## begin Data lines

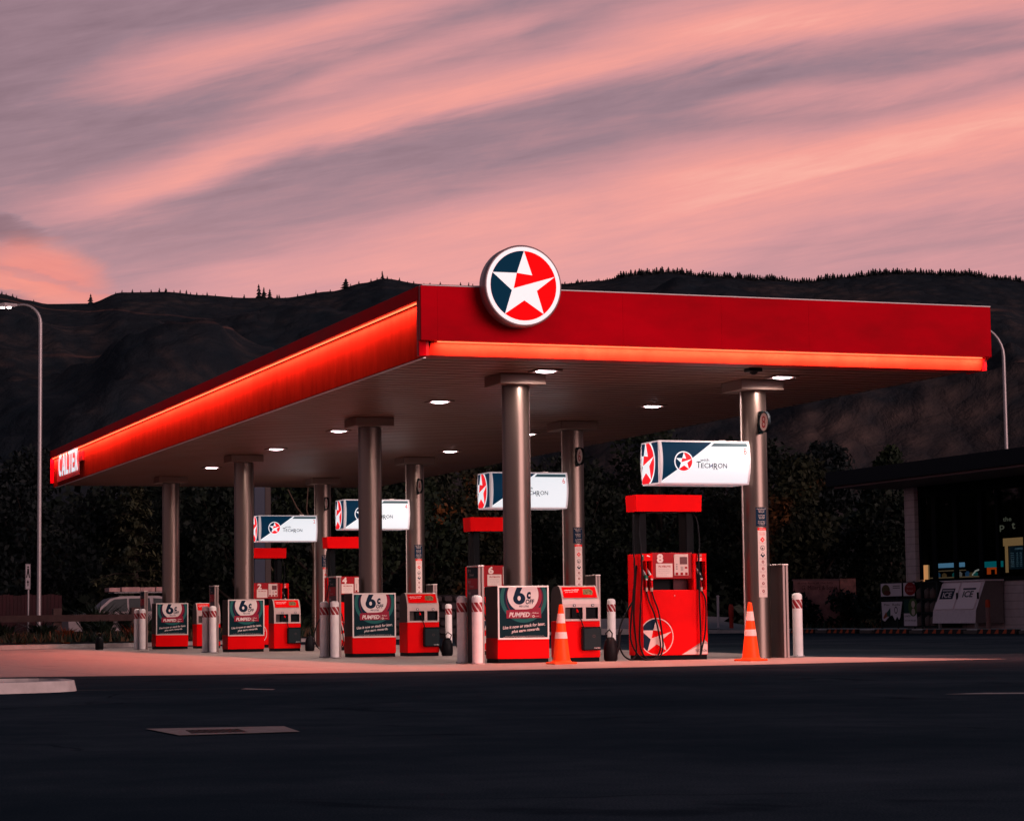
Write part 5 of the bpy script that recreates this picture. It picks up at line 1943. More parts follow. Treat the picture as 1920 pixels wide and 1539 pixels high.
# poster boxes round the front columns
def make_poster_box():
    t_ = empty('poster_box')
    x0, x1, yf, yb = -0.50, 0.46, -0.33, 0.30
    b = M()
    b.box((x0, yf + 0.012, 0.44), (x1, yb, 1.345), GREYP, 0.006)
    b.build('upper_cabinet', t_)
    b = M()
    b.box((x0 - 0.002, yf + 0.004, 0.075), (x1 + 0.002, yb + 0.002, 0.44), RED, 0.006)
    b.build('lower_cabinet', t_)
    b = M()
    b.box((x0 + 0.012, yf + 0.02, 0.0), (x1 - 0.012, yb - 0.01, 0.075), BLACK)
    b.build('plinth', t_)
    b = M()
    w = 0.03
    for a, c_ in (((x0, 1.32), (x1, 1.35)), ((x0, 0.41), (x1, 0.44))):
        b.box((a[0], yf - 0.016, a[1]), (c_[0], yf + 0.01, c_[1]), ALU, 0.003)
    b.box((x0, yf - 0.016, 0.44), (x0 + w, yf + 0.01, 1.32), ALU, 0.003)
    b.box((x1 - w, yf - 0.016, 0.44), (x1, yf + 0.01, 1.32), ALU, 0.003)
    b.build('frame', t_)
    b = M()
    W_, H_ = (x1 - x0) - 2 * w, 0.88
    sc = W_ / 660.0
    rect = (0, 0, W_, H_)
    F = Flat(b, (x0 + w, yf, 0.44), (1, 0, 0), (0, 0, 1), rect=rect, gap=0.0015)
    def U(x): return (x - 262) * sc
    def V_(y): return H_ - (y - 165) * H_ / 720.0
    F.rc(0, 0, W_, H_, DTEAL, 0)
    F.disc(U(600), V_(300), 335 * sc, NAVY, 0.6)
    F.ring(U(600), V_(310), 275 * sc, 322 * sc, TEAL, 1.2)
    F.ring(U(612), V_(320), 245 * sc, 258 * sc, mat('maroon_print', (0.10, 0.006, 0.03), 0.45), 1.2)
    F.disc(U(632), V_(300), 218 * sc, mat('crimson_print', (0.28, 0.005, 0.03), 0.45), 1.8)
    F.disc(U(590), V_(272), 214 * sc, mat('poster_circle_white', (0.76, 0.68, 0.66), 0.45), 2.4)
    F.poly([(U(358), V_(492)), (U(470), V_(480)), (U(640), V_(478)), (U(720), V_(465)), (U(832), V_(455)), (U(838), V_(604)), (U(362), V_(606))], MATS['crimson_print'], 3)
    F.text('PUMPED', U(394), V_(590), 62 * sc, MATS['poster_circle_white'], 4, width=285 * sc, bold=0.035, shear=0.25)
    F.rc(U(694), V_(592), U(697), V_(525), PALE, 4)
    F.text('FlyBuys', U(716), V_(545), 20 * sc, PALE, 4, width=84 * sc, bold=0.02, shear=0.2)
    F.ring(U(730), V_(580), 8 * sc, 17 * sc, PALE, 4, 16)
    F.text('points', U(752), V_(588), 14 * sc, PALE, 4, width=56 * sc)
    # the big leaning 6
    cx_, cy_ = U(537), V_(325)
    F.poly([(cx_ - 84 * sc, cy_), (U(478), V_(232)), (U(512), V_(150)), (U(590), V_(150)), (U(545), V_(250)), (cx_ + 20 * sc, cy_ + 60 * sc)], NAVY, 4)
    F.disc(cx_, cy_, 84 * sc, NAVY, 4.4, 36, ry=84 * H_ / 720)
    F.disc(cx_ - 2 * sc, cy_ + 4 * sc, 22 * sc, MATS['poster_circle_white'], 5, 24, ry=34 * H_ / 720)
    F.text('c', U(640), V_(332), 92 * sc, NAVY, 4, width=58 * sc, bold=0.05, shear=0.1)
    F.text('OFF', U(624), V_(405), 62 * sc, NAVY, 4, width=120 * sc, bold=0.03, shear=0.12)
    F.text('PER LITRE', U(536), V_(450), 24 * sc, NAVY, 4, width=132 * sc, bold=0.02)
    F.text('Use it now or stack for later,', U(312), V_(772), 48 * sc, MATS['poster_circle_white'], 2, width=580 * sc, bold=0.018, shear=0.25, rot=0.085)
    F.text('plus earn rewards.', U(430), V_(828), 48 * sc, MATS['poster_circle_white'], 2, width=388 * sc, bold=0.018, shear=0.25, rot=0.085)
    F.text('Terms and conditions apply. Discount applies to the fuel grades shown at this site only.', U(340), V_(867), 10 * sc, PALE, 2, width=530 * sc)
    F.text('Saved discounts may be used within one month of purchase. See in store for details and full terms.', U(310), V_(882), 10 * sc, PALE, 2, width=580 * sc)
    b.build('poster', t_)
    return t_


pp = make_poster_box()
boxes = [pp] + [copy_tree(pp) for _ in range(3)]
for k, o in enumerate(boxes):
    o.location = (0, D[k], 0.004)
    tag(o, 'red cabinet with a dark 6c off poster round the %s front column' % ordn[k], 'poster box', 'poster cabinets at the front columns')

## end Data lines

Set down the material exactly, every line of it, except for the pictures.

Write part 5 of the bpy script that recreates this picture. It picks up at line 1943. More parts follow. Treat the picture as 1920 pixels wide and 1539 pixels high.
# poster boxes round the front columns
def make_poster_box():
    t_ = empty('poster_box')
    x0, x1, yf, yb = -0.50, 0.46, -0.33, 0.30
    b = M()
    b.box((x0, yf + 0.012, 0.44), (x1, yb, 1.345), GREYP, 0.006)
    b.build('upper_cabinet', t_)
    b = M()
    b.box((x0 - 0.002, yf + 0.004, 0.075), (x1 + 0.002, yb + 0.002, 0.44), RED, 0.006)
    b.build('lower_cabinet', t_)
    b = M()
    b.box((x0 + 0.012, yf + 0.02, 0.0), (x1 - 0.012, yb - 0.01, 0.075), BLACK)
    b.build('plinth', t_)
    b = M()
    w = 0.03
    for a, c_ in (((x0, 1.32), (x1, 1.35)), ((x0, 0.41), (x1, 0.44))):
        b.box((a[0], yf - 0.016, a[1]), (c_[0], yf + 0.01, c_[1]), ALU, 0.003)
    b.box((x0, yf - 0.016, 0.44), (x0 + w, yf + 0.01, 1.32), ALU, 0.003)
    b.box((x1 - w, yf - 0.016, 0.44), (x1, yf + 0.01, 1.32), ALU, 0.003)
    b.build('frame', t_)
    b = M()
    W_, H_ = (x1 - x0) - 2 * w, 0.88
    sc = W_ / 660.0
    rect = (0, 0, W_, H_)
    F = Flat(b, (x0 + w, yf, 0.44), (1, 0, 0), (0, 0, 1), rect=rect, gap=0.0015)
    def U(x): return (x - 262) * sc
    def V_(y): return H_ - (y - 165) * H_ / 720.0
    F.rc(0, 0, W_, H_, DTEAL, 0)
    F.disc(U(600), V_(300), 335 * sc, NAVY, 0.6)
    F.ring(U(600), V_(310), 275 * sc, 322 * sc, TEAL, 1.2)
    F.ring(U(612), V_(320), 245 * sc, 258 * sc, mat('maroon_print', (0.10, 0.006, 0.03), 0.45), 1.2)
    F.disc(U(632), V_(300), 218 * sc, mat('crimson_print', (0.28, 0.005, 0.03), 0.45), 1.8)
    F.disc(U(590), V_(272), 214 * sc, mat('poster_circle_white', (0.76, 0.68, 0.66), 0.45), 2.4)
    F.poly([(U(358), V_(492)), (U(470), V_(480)), (U(640), V_(478)), (U(720), V_(465)), (U(832), V_(455)), (U(838), V_(604)), (U(362), V_(606))], MATS['crimson_print'], 3)
    F.text('PUMPED', U(394), V_(590), 62 * sc, MATS['poster_circle_white'], 4, width=285 * sc, bold=0.035, shear=0.25)
    F.rc(U(694), V_(592), U(697), V_(525), PALE, 4)
    F.text('FlyBuys', U(716), V_(545), 20 * sc, PALE, 4, width=84 * sc, bold=0.02, shear=0.2)
    F.ring(U(730), V_(580), 8 * sc, 17 * sc, PALE, 4, 16)
    F.text('points', U(752), V_(588), 14 * sc, PALE, 4, width=56 * sc)
    # the big leaning 6
    cx_, cy_ = U(537), V_(325)
    F.poly([(cx_ - 84 * sc, cy_), (U(478), V_(232)), (U(512), V_(150)), (U(590), V_(150)), (U(545), V_(250)), (cx_ + 20 * sc, cy_ + 60 * sc)], NAVY, 4)
    F.disc(cx_, cy_, 84 * sc, NAVY, 4.4, 36, ry=84 * H_ / 720)
    F.disc(cx_ - 2 * sc, cy_ + 4 * sc, 22 * sc, MATS['poster_circle_white'], 5, 24, ry=34 * H_ / 720)
    F.text('c', U(640), V_(332), 92 * sc, NAVY, 4, width=58 * sc, bold=0.05, shear=0.1)
    F.text('OFF', U(624), V_(405), 62 * sc, NAVY, 4, width=120 * sc, bold=0.03, shear=0.12)
    F.text('PER LITRE', U(536), V_(450), 24 * sc, NAVY, 4, width=132 * sc, bold=0.02)
    F.text('Use it now or stack for later,', U(312), V_(772), 48 * sc, MATS['poster_circle_white'], 2, width=580 * sc, bold=0.018, shear=0.25, rot=0.085)
    F.text('plus earn rewards.', U(430), V_(828), 48 * sc, MATS['poster_circle_white'], 2, width=388 * sc, bold=0.018, shear=0.25, rot=0.085)
    F.text('Terms and conditions apply. Discount applies to the fuel grades shown at this site only.', U(340), V_(867), 10 * sc, PALE, 2, width=530 * sc)
    F.text('Saved discounts may be used within one month of purchase. See in store for details and full terms.', U(310), V_(882), 10 * sc, PALE, 2, width=580 * sc)
    b.build('poster', t_)
    return t_


pp = make_poster_box()
boxes = [pp] + [copy_tree(pp) for _ in range(3)]
for k, o in enumerate(boxes):
    o.location = (0, D[k], 0.004)
    tag(o, 'red cabinet with a dark 6c off poster round the %s front column' % ordn[k], 'poster box', 'poster cabinets at the front columns')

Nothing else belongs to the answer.